**Work to complete**
Your task is to write out only the lines running from the line with "Write the bpy" to the line with "bgn.inputs[0].default_value = (0.95, 0.95, 1.0, 1);", both ends kept, with no images.

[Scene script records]
-- -- --

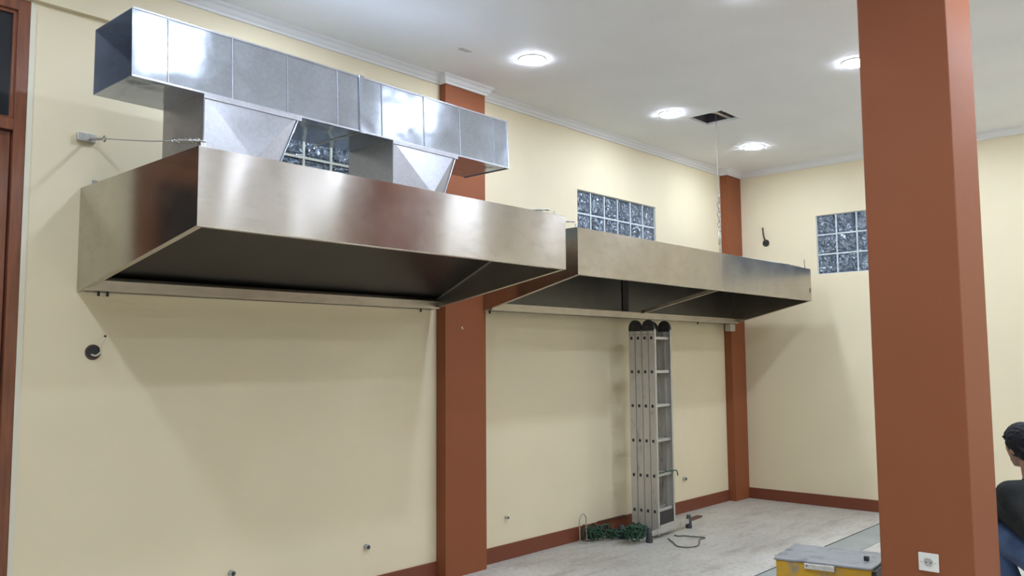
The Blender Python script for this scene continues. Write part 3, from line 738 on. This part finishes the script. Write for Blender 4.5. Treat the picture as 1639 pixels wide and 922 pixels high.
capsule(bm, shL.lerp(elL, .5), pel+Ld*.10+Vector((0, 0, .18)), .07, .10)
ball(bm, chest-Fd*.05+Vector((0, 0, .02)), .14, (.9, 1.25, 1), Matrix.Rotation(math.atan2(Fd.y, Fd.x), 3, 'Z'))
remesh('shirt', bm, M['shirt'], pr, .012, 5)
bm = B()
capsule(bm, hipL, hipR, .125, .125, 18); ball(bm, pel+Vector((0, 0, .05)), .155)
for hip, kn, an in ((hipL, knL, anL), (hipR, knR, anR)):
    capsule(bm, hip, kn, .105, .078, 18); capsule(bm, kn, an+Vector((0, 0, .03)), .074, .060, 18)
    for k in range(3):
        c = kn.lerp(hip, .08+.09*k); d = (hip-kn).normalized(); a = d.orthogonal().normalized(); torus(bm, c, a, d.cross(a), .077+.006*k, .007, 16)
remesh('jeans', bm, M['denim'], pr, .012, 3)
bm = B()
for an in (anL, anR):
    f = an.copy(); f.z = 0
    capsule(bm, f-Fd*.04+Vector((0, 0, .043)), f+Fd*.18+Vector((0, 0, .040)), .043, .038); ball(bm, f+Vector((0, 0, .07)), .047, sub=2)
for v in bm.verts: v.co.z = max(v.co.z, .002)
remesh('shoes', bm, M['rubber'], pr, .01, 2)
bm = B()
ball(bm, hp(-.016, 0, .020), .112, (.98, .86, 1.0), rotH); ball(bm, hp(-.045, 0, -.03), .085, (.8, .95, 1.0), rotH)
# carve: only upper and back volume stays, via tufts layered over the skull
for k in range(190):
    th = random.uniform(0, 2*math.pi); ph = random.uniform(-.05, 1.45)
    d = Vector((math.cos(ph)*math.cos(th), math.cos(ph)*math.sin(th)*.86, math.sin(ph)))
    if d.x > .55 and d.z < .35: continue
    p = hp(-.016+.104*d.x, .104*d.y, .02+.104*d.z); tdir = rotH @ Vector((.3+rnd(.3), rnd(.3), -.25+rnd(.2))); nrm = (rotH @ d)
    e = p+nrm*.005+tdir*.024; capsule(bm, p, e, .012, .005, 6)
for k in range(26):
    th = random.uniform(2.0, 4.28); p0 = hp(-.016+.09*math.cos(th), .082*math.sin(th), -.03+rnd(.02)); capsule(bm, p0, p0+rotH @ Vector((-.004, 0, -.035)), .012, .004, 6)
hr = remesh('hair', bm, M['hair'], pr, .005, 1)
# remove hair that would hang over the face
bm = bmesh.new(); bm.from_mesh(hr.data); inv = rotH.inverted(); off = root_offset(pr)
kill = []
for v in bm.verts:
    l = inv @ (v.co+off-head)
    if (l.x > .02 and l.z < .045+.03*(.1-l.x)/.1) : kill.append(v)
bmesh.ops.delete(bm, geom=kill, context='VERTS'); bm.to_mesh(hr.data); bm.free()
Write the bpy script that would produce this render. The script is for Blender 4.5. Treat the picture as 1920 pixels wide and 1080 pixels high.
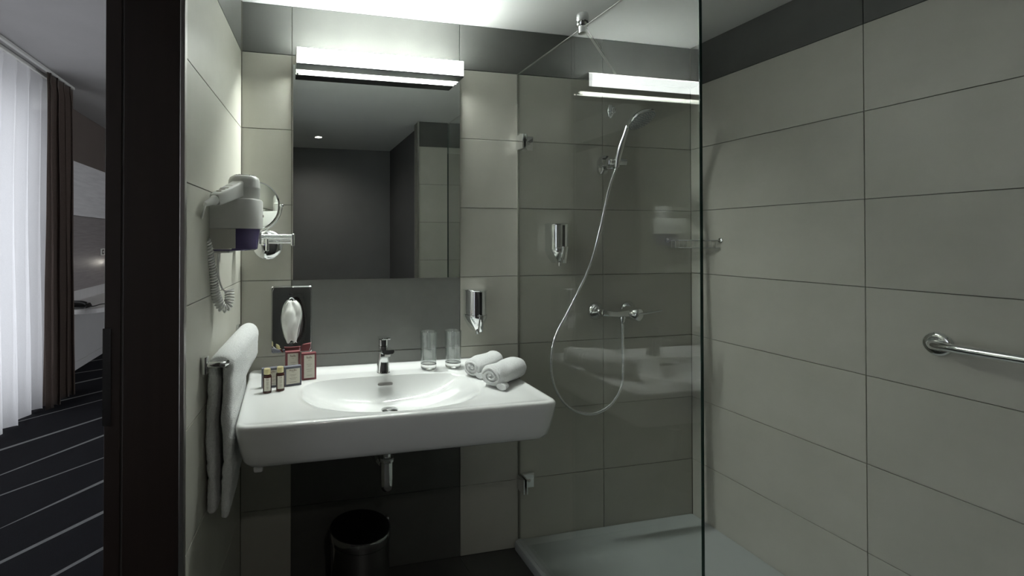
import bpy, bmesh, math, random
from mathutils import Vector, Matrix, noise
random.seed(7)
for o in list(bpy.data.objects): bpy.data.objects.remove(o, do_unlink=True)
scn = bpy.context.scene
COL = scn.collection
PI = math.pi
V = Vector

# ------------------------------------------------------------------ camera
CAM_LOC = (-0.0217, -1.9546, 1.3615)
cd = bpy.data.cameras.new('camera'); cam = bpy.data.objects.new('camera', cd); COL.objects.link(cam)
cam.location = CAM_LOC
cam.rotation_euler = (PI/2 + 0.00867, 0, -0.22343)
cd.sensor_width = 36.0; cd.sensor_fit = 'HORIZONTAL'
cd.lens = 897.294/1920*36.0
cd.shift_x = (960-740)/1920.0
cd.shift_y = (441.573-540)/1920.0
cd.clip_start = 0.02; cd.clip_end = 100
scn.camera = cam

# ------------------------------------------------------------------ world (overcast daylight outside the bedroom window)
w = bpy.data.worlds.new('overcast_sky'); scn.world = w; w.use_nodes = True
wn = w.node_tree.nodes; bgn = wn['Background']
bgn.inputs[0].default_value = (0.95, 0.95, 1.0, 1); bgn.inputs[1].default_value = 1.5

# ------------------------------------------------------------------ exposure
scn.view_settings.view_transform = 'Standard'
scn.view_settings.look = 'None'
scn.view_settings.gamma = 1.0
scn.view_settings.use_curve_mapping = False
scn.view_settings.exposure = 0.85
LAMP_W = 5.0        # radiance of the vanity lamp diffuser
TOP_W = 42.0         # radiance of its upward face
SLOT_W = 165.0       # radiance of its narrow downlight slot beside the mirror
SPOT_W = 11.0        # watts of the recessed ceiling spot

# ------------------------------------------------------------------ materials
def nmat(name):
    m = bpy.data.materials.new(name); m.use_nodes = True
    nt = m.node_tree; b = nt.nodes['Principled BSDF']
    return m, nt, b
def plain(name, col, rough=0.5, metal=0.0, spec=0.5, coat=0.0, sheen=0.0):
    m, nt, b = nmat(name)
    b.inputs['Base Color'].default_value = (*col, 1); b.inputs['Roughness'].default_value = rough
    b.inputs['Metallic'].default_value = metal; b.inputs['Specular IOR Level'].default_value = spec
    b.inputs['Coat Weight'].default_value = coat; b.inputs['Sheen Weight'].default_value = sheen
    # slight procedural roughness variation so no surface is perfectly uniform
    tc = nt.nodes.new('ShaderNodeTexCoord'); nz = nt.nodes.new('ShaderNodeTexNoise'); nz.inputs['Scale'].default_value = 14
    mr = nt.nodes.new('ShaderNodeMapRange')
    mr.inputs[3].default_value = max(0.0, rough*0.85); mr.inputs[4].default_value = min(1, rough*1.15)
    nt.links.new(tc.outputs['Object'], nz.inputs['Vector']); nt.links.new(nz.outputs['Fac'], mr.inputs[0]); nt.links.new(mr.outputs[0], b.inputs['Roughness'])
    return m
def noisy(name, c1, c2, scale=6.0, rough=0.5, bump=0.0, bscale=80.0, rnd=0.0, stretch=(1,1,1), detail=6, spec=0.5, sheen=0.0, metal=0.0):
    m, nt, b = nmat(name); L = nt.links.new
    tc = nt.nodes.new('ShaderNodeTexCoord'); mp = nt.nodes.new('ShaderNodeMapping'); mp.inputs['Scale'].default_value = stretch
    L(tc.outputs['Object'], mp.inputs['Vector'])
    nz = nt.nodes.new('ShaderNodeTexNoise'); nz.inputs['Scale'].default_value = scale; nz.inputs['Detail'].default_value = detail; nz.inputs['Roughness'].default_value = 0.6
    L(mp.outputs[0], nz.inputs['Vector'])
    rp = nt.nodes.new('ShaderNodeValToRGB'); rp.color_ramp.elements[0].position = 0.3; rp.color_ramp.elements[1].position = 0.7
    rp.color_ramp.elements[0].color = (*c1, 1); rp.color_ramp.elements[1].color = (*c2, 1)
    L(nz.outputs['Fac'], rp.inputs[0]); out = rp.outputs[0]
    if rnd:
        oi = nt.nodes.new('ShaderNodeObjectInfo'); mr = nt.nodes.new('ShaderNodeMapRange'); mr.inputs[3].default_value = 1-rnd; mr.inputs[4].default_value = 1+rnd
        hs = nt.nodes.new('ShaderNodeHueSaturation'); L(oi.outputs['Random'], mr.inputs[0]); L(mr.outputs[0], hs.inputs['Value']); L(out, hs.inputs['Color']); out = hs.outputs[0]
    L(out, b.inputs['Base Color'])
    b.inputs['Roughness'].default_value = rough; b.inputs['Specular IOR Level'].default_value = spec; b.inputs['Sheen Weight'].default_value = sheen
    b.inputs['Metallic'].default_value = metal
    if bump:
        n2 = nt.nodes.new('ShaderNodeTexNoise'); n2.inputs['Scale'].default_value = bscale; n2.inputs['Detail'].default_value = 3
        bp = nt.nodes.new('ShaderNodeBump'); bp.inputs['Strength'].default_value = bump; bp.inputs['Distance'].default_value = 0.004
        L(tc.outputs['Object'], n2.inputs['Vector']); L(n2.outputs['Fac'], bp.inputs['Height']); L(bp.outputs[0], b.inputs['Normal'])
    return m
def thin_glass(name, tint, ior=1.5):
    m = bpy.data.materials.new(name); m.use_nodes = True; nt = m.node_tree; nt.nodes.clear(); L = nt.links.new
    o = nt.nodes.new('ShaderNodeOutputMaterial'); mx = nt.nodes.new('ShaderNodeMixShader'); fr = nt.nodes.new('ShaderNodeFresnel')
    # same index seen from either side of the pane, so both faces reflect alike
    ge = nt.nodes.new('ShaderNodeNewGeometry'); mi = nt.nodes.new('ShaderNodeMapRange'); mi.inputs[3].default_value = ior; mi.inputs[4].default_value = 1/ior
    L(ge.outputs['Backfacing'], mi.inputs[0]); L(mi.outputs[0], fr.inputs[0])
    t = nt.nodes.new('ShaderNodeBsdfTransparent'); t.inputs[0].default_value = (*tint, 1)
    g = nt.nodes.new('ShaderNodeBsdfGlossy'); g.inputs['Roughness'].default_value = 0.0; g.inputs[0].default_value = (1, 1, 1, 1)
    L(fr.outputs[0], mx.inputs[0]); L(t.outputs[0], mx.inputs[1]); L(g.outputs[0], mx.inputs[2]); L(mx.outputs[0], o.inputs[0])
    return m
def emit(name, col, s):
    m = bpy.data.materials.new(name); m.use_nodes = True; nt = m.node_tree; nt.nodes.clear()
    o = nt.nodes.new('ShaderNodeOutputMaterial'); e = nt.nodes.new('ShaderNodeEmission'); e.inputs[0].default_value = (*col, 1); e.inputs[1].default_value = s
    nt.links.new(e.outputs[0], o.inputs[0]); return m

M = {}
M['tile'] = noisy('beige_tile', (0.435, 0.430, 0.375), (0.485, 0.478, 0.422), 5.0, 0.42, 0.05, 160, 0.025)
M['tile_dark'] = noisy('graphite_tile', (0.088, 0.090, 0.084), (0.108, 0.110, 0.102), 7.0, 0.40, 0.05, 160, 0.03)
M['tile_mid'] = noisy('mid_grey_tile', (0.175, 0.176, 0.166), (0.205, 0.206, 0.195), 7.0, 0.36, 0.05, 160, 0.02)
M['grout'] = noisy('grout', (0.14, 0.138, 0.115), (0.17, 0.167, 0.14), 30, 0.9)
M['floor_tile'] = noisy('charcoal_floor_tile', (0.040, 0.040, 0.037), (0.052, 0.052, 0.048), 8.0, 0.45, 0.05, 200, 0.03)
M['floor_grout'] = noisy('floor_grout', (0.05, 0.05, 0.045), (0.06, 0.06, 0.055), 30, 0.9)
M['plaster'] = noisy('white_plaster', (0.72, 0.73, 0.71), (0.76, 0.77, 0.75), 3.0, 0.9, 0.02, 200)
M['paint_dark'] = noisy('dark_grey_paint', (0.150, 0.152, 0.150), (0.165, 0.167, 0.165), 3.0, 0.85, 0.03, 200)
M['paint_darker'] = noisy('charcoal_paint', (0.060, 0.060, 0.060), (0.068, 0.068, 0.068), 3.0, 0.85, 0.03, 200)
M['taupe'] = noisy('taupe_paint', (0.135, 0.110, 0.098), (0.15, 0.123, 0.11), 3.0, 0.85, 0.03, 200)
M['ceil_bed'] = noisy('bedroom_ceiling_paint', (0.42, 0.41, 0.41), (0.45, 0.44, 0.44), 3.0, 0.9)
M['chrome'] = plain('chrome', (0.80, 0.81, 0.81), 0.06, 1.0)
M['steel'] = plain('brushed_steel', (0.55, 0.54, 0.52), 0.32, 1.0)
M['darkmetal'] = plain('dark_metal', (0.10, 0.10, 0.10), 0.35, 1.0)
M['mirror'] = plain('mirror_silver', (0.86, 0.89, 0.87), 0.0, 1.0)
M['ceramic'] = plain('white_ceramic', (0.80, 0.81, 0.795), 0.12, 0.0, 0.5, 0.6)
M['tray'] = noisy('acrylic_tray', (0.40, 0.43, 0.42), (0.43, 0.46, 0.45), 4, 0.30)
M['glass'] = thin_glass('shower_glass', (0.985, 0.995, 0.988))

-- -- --

**Response**
Write the bpy script that would produce this render. The script is for Blender 4.5. Treat the picture as 1920 pixels wide and 1080 pixels high.
import bpy, bmesh, math, random
from mathutils import Vector, Matrix, noise
random.seed(7)
for o in list(bpy.data.objects): bpy.data.objects.remove(o, do_unlink=True)
scn = bpy.context.scene
COL = scn.collection
PI = math.pi
V = Vector

# ------------------------------------------------------------------ camera
CAM_LOC = (-0.0217, -1.9546, 1.3615)
cd = bpy.data.cameras.new('camera'); cam = bpy.data.objects.new('camera', cd); COL.objects.link(cam)
cam.location = CAM_LOC
cam.rotation_euler = (PI/2 + 0.00867, 0, -0.22343)
cd.sensor_width = 36.0; cd.sensor_fit = 'HORIZONTAL'
cd.lens = 897.294/1920*36.0
cd.shift_x = (960-740)/1920.0
cd.shift_y = (441.573-540)/1920.0
cd.clip_start = 0.02; cd.clip_end = 100
scn.camera = cam

# ------------------------------------------------------------------ world (overcast daylight outside the bedroom window)
w = bpy.data.worlds.new('overcast_sky'); scn.world = w; w.use_nodes = True
wn = w.node_tree.nodes; bgn = wn['Background']
bgn.inputs[0].default_value = (0.95, 0.95, 1.0, 1); bgn.inputs[1].default_value = 1.5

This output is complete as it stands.